- Work to do:
Filter the entries that follow, copying every line in which the word "More" appears.

##### Supplied records #####

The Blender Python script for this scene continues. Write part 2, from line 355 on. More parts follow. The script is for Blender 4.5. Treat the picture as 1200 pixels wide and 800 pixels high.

#####
##### Supplied records #####

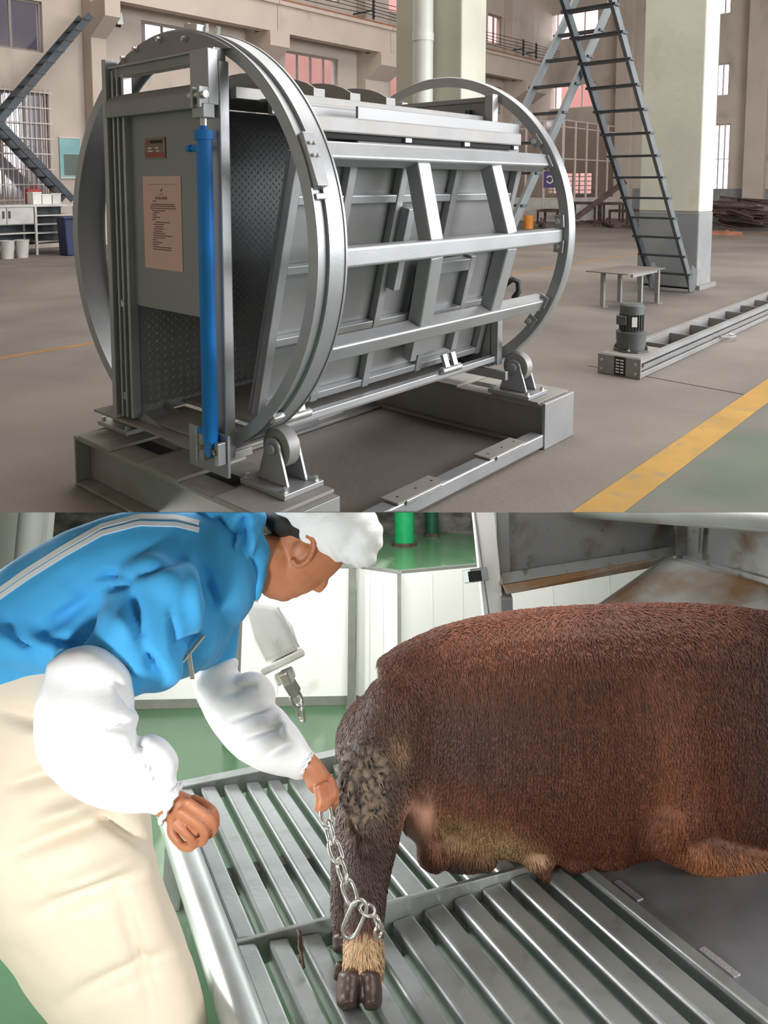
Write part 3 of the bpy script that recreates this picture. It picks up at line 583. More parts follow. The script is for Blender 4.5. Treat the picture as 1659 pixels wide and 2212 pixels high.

#####
##### Supplied records #####

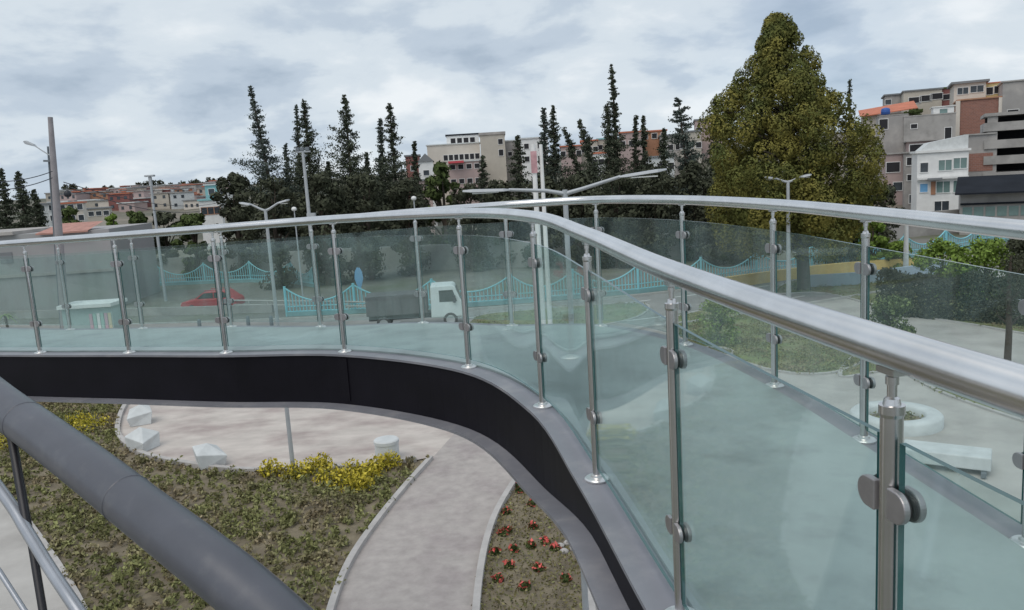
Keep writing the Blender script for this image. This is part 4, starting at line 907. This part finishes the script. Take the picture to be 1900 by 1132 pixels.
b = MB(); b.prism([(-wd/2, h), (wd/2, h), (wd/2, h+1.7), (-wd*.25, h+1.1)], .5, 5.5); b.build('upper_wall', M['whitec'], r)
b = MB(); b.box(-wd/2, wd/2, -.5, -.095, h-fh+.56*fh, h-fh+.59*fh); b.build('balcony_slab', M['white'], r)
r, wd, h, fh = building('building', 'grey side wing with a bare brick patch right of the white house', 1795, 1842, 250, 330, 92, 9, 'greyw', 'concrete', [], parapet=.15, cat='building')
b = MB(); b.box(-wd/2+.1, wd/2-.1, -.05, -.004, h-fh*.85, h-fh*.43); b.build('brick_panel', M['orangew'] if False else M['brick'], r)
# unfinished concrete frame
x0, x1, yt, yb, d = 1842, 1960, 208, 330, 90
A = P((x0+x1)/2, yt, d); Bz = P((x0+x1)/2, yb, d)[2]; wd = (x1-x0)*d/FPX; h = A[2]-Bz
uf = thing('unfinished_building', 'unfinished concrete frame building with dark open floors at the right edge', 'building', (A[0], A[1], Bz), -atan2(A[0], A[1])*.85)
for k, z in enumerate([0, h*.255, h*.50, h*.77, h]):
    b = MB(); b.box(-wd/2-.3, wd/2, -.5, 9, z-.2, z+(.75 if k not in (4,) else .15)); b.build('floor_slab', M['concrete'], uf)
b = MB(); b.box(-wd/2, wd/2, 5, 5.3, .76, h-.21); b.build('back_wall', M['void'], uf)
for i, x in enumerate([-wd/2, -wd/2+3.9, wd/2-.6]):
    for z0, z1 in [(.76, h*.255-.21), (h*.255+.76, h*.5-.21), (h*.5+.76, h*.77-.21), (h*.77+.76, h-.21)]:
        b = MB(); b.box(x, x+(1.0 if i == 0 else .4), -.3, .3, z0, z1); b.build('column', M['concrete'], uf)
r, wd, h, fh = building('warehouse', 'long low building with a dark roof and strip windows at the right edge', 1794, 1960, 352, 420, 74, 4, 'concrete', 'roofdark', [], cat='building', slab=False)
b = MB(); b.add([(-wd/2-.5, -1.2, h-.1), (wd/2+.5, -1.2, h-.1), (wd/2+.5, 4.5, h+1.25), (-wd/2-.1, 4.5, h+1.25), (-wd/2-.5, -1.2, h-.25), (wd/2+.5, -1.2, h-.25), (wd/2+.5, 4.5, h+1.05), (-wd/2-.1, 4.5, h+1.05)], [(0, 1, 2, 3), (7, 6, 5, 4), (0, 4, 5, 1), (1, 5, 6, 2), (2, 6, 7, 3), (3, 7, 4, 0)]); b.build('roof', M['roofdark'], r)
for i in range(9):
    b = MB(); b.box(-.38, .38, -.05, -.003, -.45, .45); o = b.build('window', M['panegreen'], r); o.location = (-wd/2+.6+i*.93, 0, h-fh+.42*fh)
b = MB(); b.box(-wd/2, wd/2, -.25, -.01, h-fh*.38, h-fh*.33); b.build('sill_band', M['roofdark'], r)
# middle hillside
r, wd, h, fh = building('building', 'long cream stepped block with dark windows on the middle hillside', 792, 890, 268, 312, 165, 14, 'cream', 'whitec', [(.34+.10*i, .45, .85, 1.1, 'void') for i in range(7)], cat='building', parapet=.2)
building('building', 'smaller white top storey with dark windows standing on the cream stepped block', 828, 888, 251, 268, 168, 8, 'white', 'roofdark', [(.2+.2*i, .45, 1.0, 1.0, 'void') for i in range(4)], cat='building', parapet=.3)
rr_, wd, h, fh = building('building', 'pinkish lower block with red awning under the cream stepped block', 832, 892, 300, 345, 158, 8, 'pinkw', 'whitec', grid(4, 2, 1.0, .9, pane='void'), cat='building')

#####

- Solution:
The Blender Python script for this scene continues. Write part 2, from line 355 on. More parts follow. The script is for Blender 4.5. Treat the picture as 1200 pixels wide and 800 pixels high.
Write part 3 of the bpy script that recreates this picture. It picks up at line 583. More parts follow. The script is for Blender 4.5. Treat the picture as 1659 pixels wide and 2212 pixels high.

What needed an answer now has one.